→ **REQUIRED WORK**:
Your task is to give the listing below back word for word, pictures excluded.

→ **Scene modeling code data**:
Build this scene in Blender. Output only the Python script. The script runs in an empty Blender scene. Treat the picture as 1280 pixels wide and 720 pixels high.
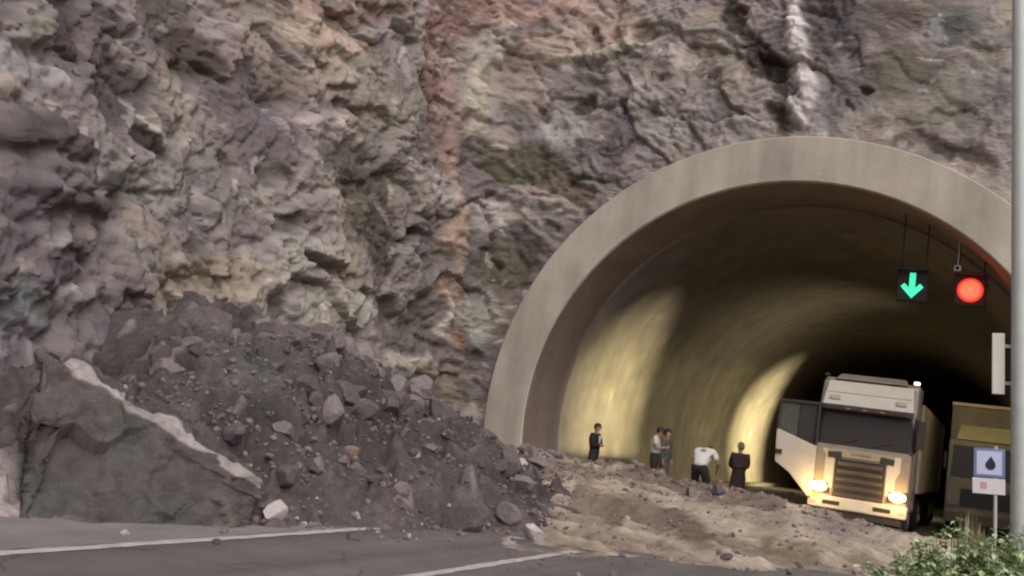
import bpy, bmesh, math, random
import numpy as np
from mathutils import Vector, Matrix, noise as mnoise

# ------------------------------------------------------------------ numpy noise
def hash3(i, j, k, seed=0):
    n = (i.astype(np.int64) * 374761393 + j.astype(np.int64) * 668265263 + k.astype(np.int64) * 2147483647 + seed * 974711) & 0xffffffff
    n = ((n ^ (n >> 13)) * 1274126177) & 0xffffffff
    n = ((n ^ (n >> 16)) * 2246822519) & 0xffffffff
    n = n ^ (n >> 15)
    return (n & 0xffffff) / float(0xffffff)

def vnoise(P, seed=0):
    P = np.asarray(P, float)
    I = np.floor(P).astype(np.int64)
    f = P - I
    f = f * f * f * (f * (f * 6 - 15) + 10)
    i, j, k = I[..., 0], I[..., 1], I[..., 2]
    fx, fy, fz = f[..., 0], f[..., 1], f[..., 2]
    out = 0
    for dx in (0, 1):
        for dy in (0, 1):
            for dz in (0, 1):
                w = (fx if dx else 1 - fx) * (fy if dy else 1 - fy) * (fz if dz else 1 - fz)
                out = out + w * hash3(i + dx, j + dy, k + dz, seed)
    return out * 2 - 1

def fbm(P, octs=4, seed=0, gain=0.5):
    P = np.asarray(P, float)
    a, s, out = 1.0, 1.0, 0.0
    for o in range(octs):
        out = out + a * vnoise(P * s + 13.7 * o, seed + o)
        a *= gain
        s *= 2.03
    return out

def worley(P, seed=0):
    """F1, F2, and two random numbers and the offset of the nearest cell."""
    P = np.asarray(P, float)
    I = np.floor(P).astype(np.int64)
    f1 = np.full(P.shape[:-1], 9.0)
    f2 = f1.copy()
    r1 = np.zeros_like(f1)
    r2 = r1.copy()
    off = np.zeros_like(P)
    for dx in (-1, 0, 1):
        for dy in (-1, 0, 1):
            for dz in (-1, 0, 1):
                i, j, k = I[..., 0] + dx, I[..., 1] + dy, I[..., 2] + dz
                c = np.stack([i + hash3(i, j, k, seed + 1), j + hash3(i, j, k, seed + 2), k + hash3(i, j, k, seed + 3)], -1)
                v = P - c
                d = np.sqrt((v * v).sum(-1))
                near = d < f1
                f2 = np.where(near, f1, np.minimum(f2, d))
                f1 = np.where(near, d, f1)
                off = np.where(near[..., None], v, off)
                h = hash3(i, j, k, seed + 4)
                r1 = np.where(near, h, r1)
                r2 = np.where(near, hash3(i, j, k, seed + 5), r2)
    return f1, f2, r1, r2, off

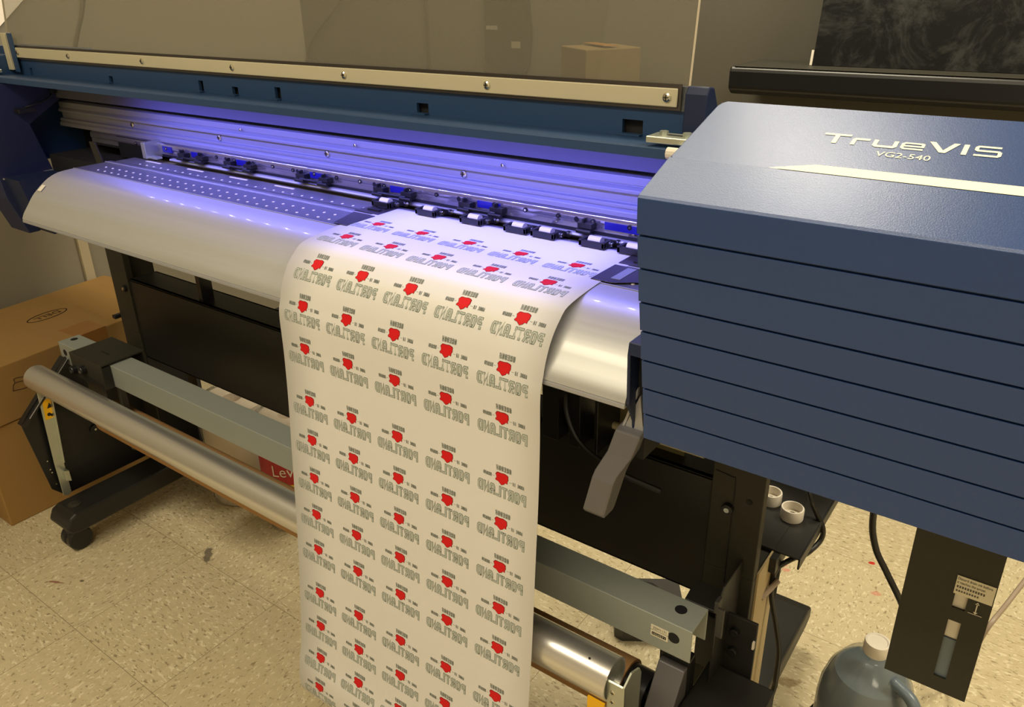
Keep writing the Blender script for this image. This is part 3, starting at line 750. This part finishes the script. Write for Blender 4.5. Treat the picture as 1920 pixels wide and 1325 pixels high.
# tan take-up core with black flanges
C2 = B(); hollow(C2, -1.83, -.385, .800, .334, .0415, .037); co = C2.out('take_up_core', 'tan', PR, auto=True)
C3 = B(); hollow(C3, -.392, -.350, .800, .334, .0365, .030); C3.cyl((-.392, .8, .334), (-.388, .8, .334), .036, 32); C3.out('core_flange', 'blackp', co, auto=True)
C3 = B(); C3.cyl((-1.865, .8, .334), (-1.83, .8, .334), .036, 32); C3.out('core_flange', 'blackp', co, auto=True)
B().cyl((-1.945, .8, .334), (-1.865, .8, .334), .012, 16).out('core_spindle', 'blackp', co)
B().cyl((-.388, .8, .334), (-.30, .8, .334), .012, 16).out('core_spindle', 'blackp', co)
# grey-green square bar: channel section with round holes at the ends
bar = B(); bx0, bx1, by0, by1, bz0, bz1 = -1.965, -.2875, .779, .832, .4555, .5105
t_ = .0025
bar.prism([(by0, bz0), (by0, bz1), (by1, bz1), (by1, bz0), (by1-t_, bz0), (by1-t_, bz1-t_), (by0+t_, bz1-t_), (by0+t_, bz0)], bx0, bx1)
bo = bar.out('square_bar', 'greybar', PR, bevel=.0012, segs=3)
for x in (-1.945, -.318):
    B().cyl((x, (by0+by1)/2+.004, bz1-.0002), (x, (by0+by1)/2+.004, bz1+.0003), .0085, 24).out('bar_hole', 'dark', bo)
    B().cyl((x+.005, by0+.0002, .487), (x+.005, by0-.0003, .487), .0085, 24).out('bar_hole', 'dark', bo)
lb = B().box(-.3465, -.3205, by0-.0010, by0-.0004, .4865, .4945).out('serial_sticker', 'label', bo)
lb2 = B().box(-.3465, -.3205, by0-.0010, by0-.0004, .4755, .4850).out('serial_sticker', 'label', bo)
b = B(); lay_text(b, 'ZEM1171', (-.3335, by0-.0014, .4905), (1, 0, 0), (0, 0, 1), .020, .0042); b.out('sticker_text', 'grey_plastic', lb)
b = B(); b.box(-.3445, -.3235, by0-.0013, by0-.0011, .4778, .4828); b.out('sticker_band', 'dark', lb2)
b = B(); lay_text(b, '1020571', (-.3340, by0-.0016, .4803), (1, 0, 0), (0, 0, 1), .018, .0035); b.out('sticker_text', 'label', lb2)
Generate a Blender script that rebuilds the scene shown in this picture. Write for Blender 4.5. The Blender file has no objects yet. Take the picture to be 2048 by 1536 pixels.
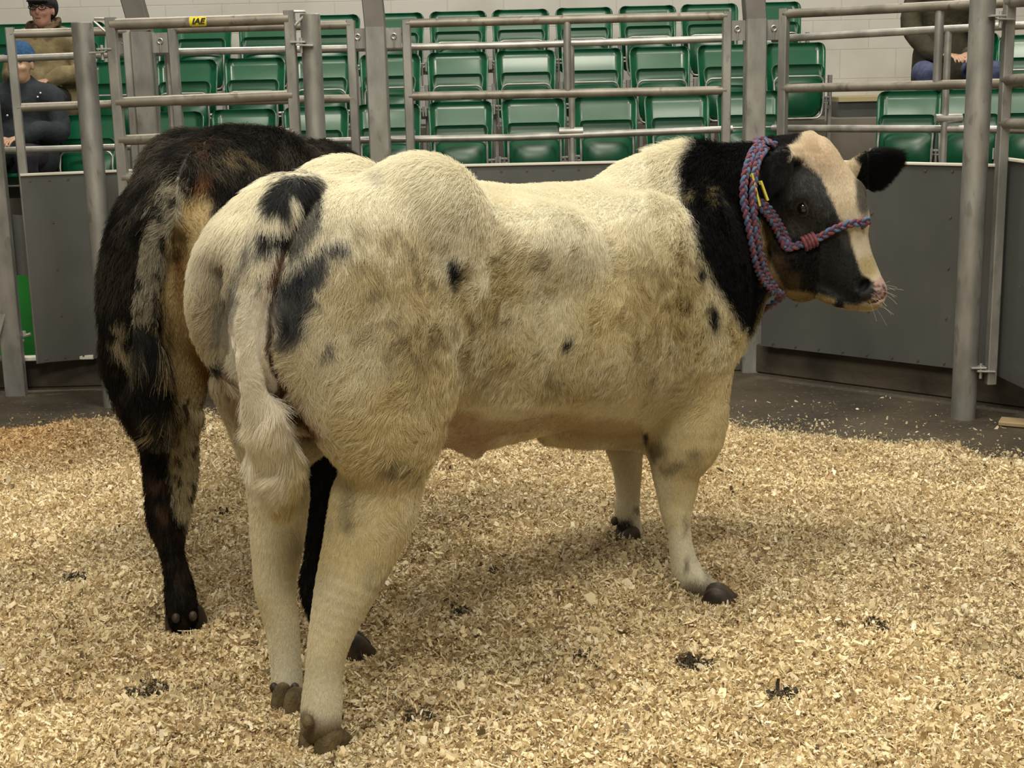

→ **FINAL RESULT**:
Build this scene in Blender. Output only the Python script. The script runs in an empty Blender scene. Treat the picture as 1280 pixels wide and 720 pixels high.
import bpy, bmesh, math, random
import numpy as np
from mathutils import Vector, Matrix, noise as mnoise

# ------------------------------------------------------------------ numpy noise
def hash3(i, j, k, seed=0):
    n = (i.astype(np.int64) * 374761393 + j.astype(np.int64) * 668265263 + k.astype(np.int64) * 2147483647 + seed * 974711) & 0xffffffff
    n = ((n ^ (n >> 13)) * 1274126177) & 0xffffffff
    n = ((n ^ (n >> 16)) * 2246822519) & 0xffffffff
    n = n ^ (n >> 15)
    return (n & 0xffffff) / float(0xffffff)

def vnoise(P, seed=0):
    P = np.asarray(P, float)
    I = np.floor(P).astype(np.int64)
    f = P - I
    f = f * f * f * (f * (f * 6 - 15) + 10)
    i, j, k = I[..., 0], I[..., 1], I[..., 2]
    fx, fy, fz = f[..., 0], f[..., 1], f[..., 2]
    out = 0
    for dx in (0, 1):
        for dy in (0, 1):
            for dz in (0, 1):
                w = (fx if dx else 1 - fx) * (fy if dy else 1 - fy) * (fz if dz else 1 - fz)
                out = out + w * hash3(i + dx, j + dy, k + dz, seed)
    return out * 2 - 1

def fbm(P, octs=4, seed=0, gain=0.5):
    P = np.asarray(P, float)
    a, s, out = 1.0, 1.0, 0.0
    for o in range(octs):
        out = out + a * vnoise(P * s + 13.7 * o, seed + o)
        a *= gain
        s *= 2.03
    return out

def worley(P, seed=0):
    """F1, F2, and two random numbers and the offset of the nearest cell."""
    P = np.asarray(P, float)
    I = np.floor(P).astype(np.int64)
    f1 = np.full(P.shape[:-1], 9.0)
    f2 = f1.copy()
    r1 = np.zeros_like(f1)
    r2 = r1.copy()
    off = np.zeros_like(P)
    for dx in (-1, 0, 1):
        for dy in (-1, 0, 1):
            for dz in (-1, 0, 1):
                i, j, k = I[..., 0] + dx, I[..., 1] + dy, I[..., 2] + dz
                c = np.stack([i + hash3(i, j, k, seed + 1), j + hash3(i, j, k, seed + 2), k + hash3(i, j, k, seed + 3)], -1)
                v = P - c
                d = np.sqrt((v * v).sum(-1))
                near = d < f1
                f2 = np.where(near, f1, np.minimum(f2, d))
                f1 = np.where(near, d, f1)
                off = np.where(near[..., None], v, off)
                h = hash3(i, j, k, seed + 4)
                r1 = np.where(near, h, r1)
                r2 = np.where(near, hash3(i, j, k, seed + 5), r2)
    return f1, f2, r1, r2, off

Keep writing the Blender script for this image. This is part 3, starting at line 750. This part finishes the script. Write for Blender 4.5. Treat the picture as 1920 pixels wide and 1325 pixels high.
# tan take-up core with black flanges
C2 = B(); hollow(C2, -1.83, -.385, .800, .334, .0415, .037); co = C2.out('take_up_core', 'tan', PR, auto=True)
C3 = B(); hollow(C3, -.392, -.350, .800, .334, .0365, .030); C3.cyl((-.392, .8, .334), (-.388, .8, .334), .036, 32); C3.out('core_flange', 'blackp', co, auto=True)
C3 = B(); C3.cyl((-1.865, .8, .334), (-1.83, .8, .334), .036, 32); C3.out('core_flange', 'blackp', co, auto=True)
B().cyl((-1.945, .8, .334), (-1.865, .8, .334), .012, 16).out('core_spindle', 'blackp', co)
B().cyl((-.388, .8, .334), (-.30, .8, .334), .012, 16).out('core_spindle', 'blackp', co)
# grey-green square bar: channel section with round holes at the ends
bar = B(); bx0, bx1, by0, by1, bz0, bz1 = -1.965, -.2875, .779, .832, .4555, .5105
t_ = .0025
bar.prism([(by0, bz0), (by0, bz1), (by1, bz1), (by1, bz0), (by1-t_, bz0), (by1-t_, bz1-t_), (by0+t_, bz1-t_), (by0+t_, bz0)], bx0, bx1)
bo = bar.out('square_bar', 'greybar', PR, bevel=.0012, segs=3)
for x in (-1.945, -.318):
    B().cyl((x, (by0+by1)/2+.004, bz1-.0002), (x, (by0+by1)/2+.004, bz1+.0003), .0085, 24).out('bar_hole', 'dark', bo)
    B().cyl((x+.005, by0+.0002, .487), (x+.005, by0-.0003, .487), .0085, 24).out('bar_hole', 'dark', bo)
lb = B().box(-.3465, -.3205, by0-.0010, by0-.0004, .4865, .4945).out('serial_sticker', 'label', bo)
lb2 = B().box(-.3465, -.3205, by0-.0010, by0-.0004, .4755, .4850).out('serial_sticker', 'label', bo)
b = B(); lay_text(b, 'ZEM1171', (-.3335, by0-.0014, .4905), (1, 0, 0), (0, 0, 1), .020, .0042); b.out('sticker_text', 'grey_plastic', lb)
b = B(); b.box(-.3445, -.3235, by0-.0013, by0-.0011, .4778, .4828); b.out('sticker_band', 'dark', lb2)
b = B(); lay_text(b, '1020571', (-.3340, by0-.0016, .4803), (1, 0, 0), (0, 0, 1), .018, .0035); b.out('sticker_text', 'label', lb2)
Generate a Blender script that rebuilds the scene shown in this picture. Write for Blender 4.5. The Blender file has no objects yet. Take the picture to be 2048 by 1536 pixels.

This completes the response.